There have been a lot of conflicting comments about the various videos showing the ICE shooting of Renee Nicole Good, a Minneapolis mom killed last week. One behavioral expert walked through how people can see the exact same video and have completely different takes on the matter.
Speaking to CNN on Wednesday, social psychologist Emily Balcetis said that she's been studying for 20 years how people look at the same evidence in a case and come to different conclusions.
Balcetis, who penned the book Social Psychology of Visual Perception, told Pamela Brown that people consider a video as a neutral witness, when that isn't necessarily the case.
"Of course, video provides important and valuable information that we need to understand the events of this case," she noted. "But it's not a complete understanding of what what has happened, because video evidence and the footage that it creates is constrained by where the camera is located and what that camera is pointed at, it can't any one video cannot take in the full complexities of a social situation like this one that we saw. The video is missing important information."
Her second point is that observers have limited visual and cognitive abilities and are trying to analyze altercations that are "complex."
"They're fast-moving. There are many moving social dynamics, and that overwhelms our ability to take in with precision and clarity all of what we're seeing at the same time, or at any one moment," said the New York University associate professor. "That means when you couple those two facts together, there are gaps in our understanding of what's happening in this video."
Viewing the video several times doesn't mean that any additional information is gathered because people tend to only see the same things over and over. It does nothing more than solidify the viewer's perspective.
"They're not seeing what they didn't see the first time. That maintains those misunderstandings," Balcetis said. "But then how do we fill in those gaps of understandings?"
She described the human brain as a "computational machine" automatically producing data based on what is viewed.
"Generations and generations have led our brains to evolve to fill in those gaps of understanding. And it does so by leveraging social identities," Balcetis continued. "The more we feel aligned with police officers or with authority will shape not just our opinions about whether that officer was culpable for the violence that we saw, but how we view that video evidence in the first place."
In studies she has performed in the lab, they discovered "the more that somebody paid attention to one target in that video, be it the police officer or anybody, that they held a negative attitude towards, the more that they were confident that that person was the aggressor, that they were the ones responsible for the violence that they observed because the more you pay attention to any one target, the what we found in the science was that the more inaccurate they were about the full scope of the case facts."
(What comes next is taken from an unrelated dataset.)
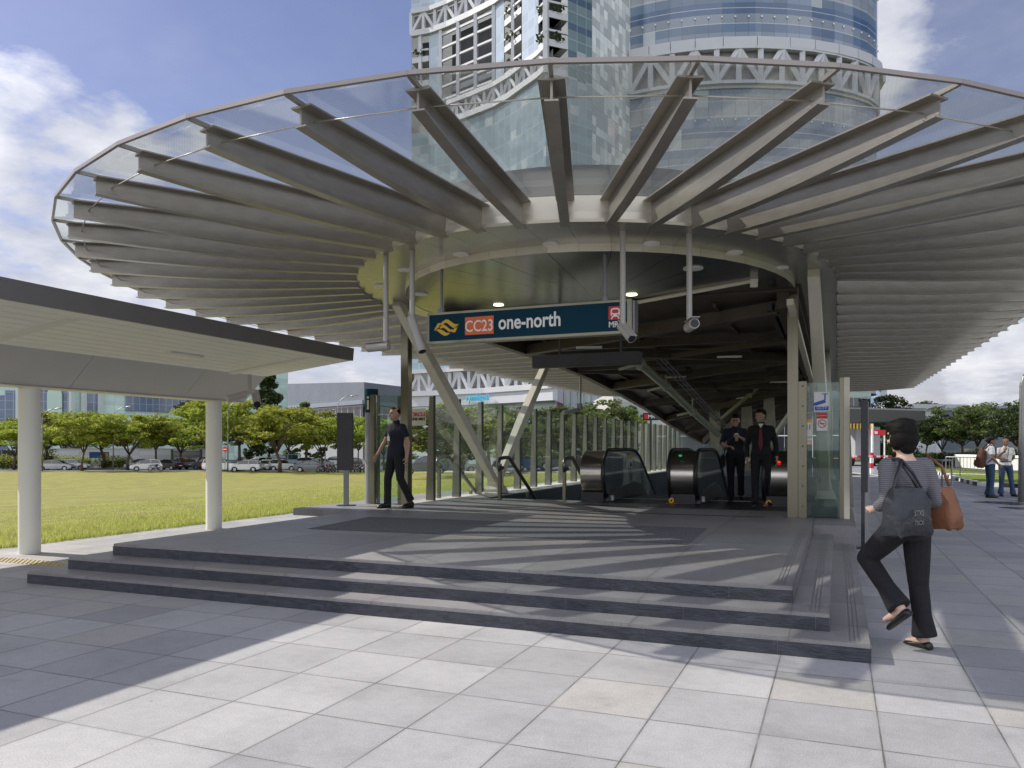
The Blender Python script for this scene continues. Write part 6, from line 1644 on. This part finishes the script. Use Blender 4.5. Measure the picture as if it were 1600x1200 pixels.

The goal is to shift understandings in an era governed by polarization.
One thing a viewer can do to account for this "is to try hard to look for the things that we didn't see the first time. If we try to pay attention to what didn't capture our attention to the thing that didn't move fast, to the thing that we didn't think was threatening in the first place, we might understand the case facts in a different way."
In her case, she didn't see Good turn her wheel sharply to the right to go around the officer. After she noticed that, she said it changed her perspective on the matter entirely.